The Government also recognises that the reasonable needs of sporting bodies in relation to fundraising for and promotion of their preparation of athletes and teams for the M2006 Games should be allowed to continue. Those reasonable needs could involve use of the M2006 Games indicia or images for the purposes of providing factual information. The bill is not intended to affect this type of use.

Similar to provisions contained in the Sydney 2000 Games Act, this bill also provides various remedies to the M2006 Corporation and authorised users to enforce their rights in relation to the M2006 indicia and images. This means the M2006 Corporation or an authorised user may bring an action against an unauthorised user. The remedies available under the bill include injunctions, damages and corrective advertising. The courts also have the discretion to provide remedies under any law (either State, Territory or Commonwealth) and most notably, the Trade Practices Act 1974 in relation to engaging in conduct that is misleading or deceptive.
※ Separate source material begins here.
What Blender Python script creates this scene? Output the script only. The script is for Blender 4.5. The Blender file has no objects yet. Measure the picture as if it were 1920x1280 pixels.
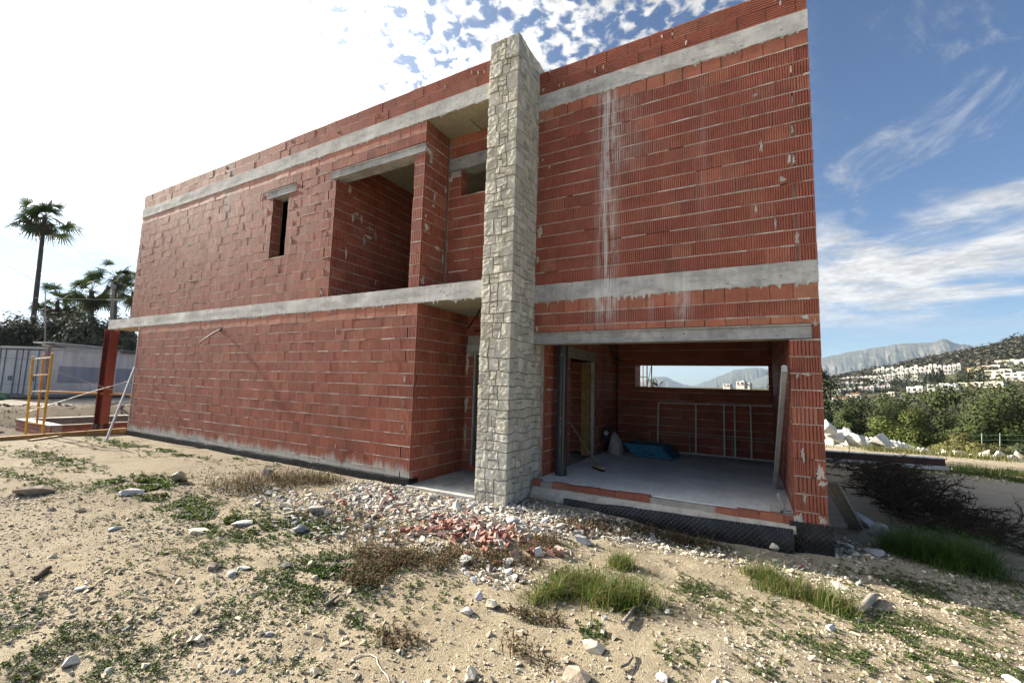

The bill also includes appropriate measures to limit the possibility of the importation of goods which seek to ambush the Games marketing. The Australian Customs Service will be able to carry out the measures of this legislation relating to the monitoring of imported goods at Australia’s borders.

The bill will have a limited period of application and will cease to have effect from 1 July 2006.

The protection provided by this bill will complement the indicia and images protection provided under the Victorian Commonwealth Games Arrangements Act. It will also enhance the protective measures already in place under Australia’s current intellectual property laws to ensure to the extent possible, that a good budget outcome is achieved for the Melbourne 2006 Commonwealth Games.

Debate (on motion by Senator Ian Campbell) adjourned.

Ordered that the resumption of the debate be made an order of the day for a later hour.

Ordered that the Melbourne 2006 Commonwealth Games (Indicia and Images) Protection Bill 2005 be listed on the Notice Paper as a separate order of the day.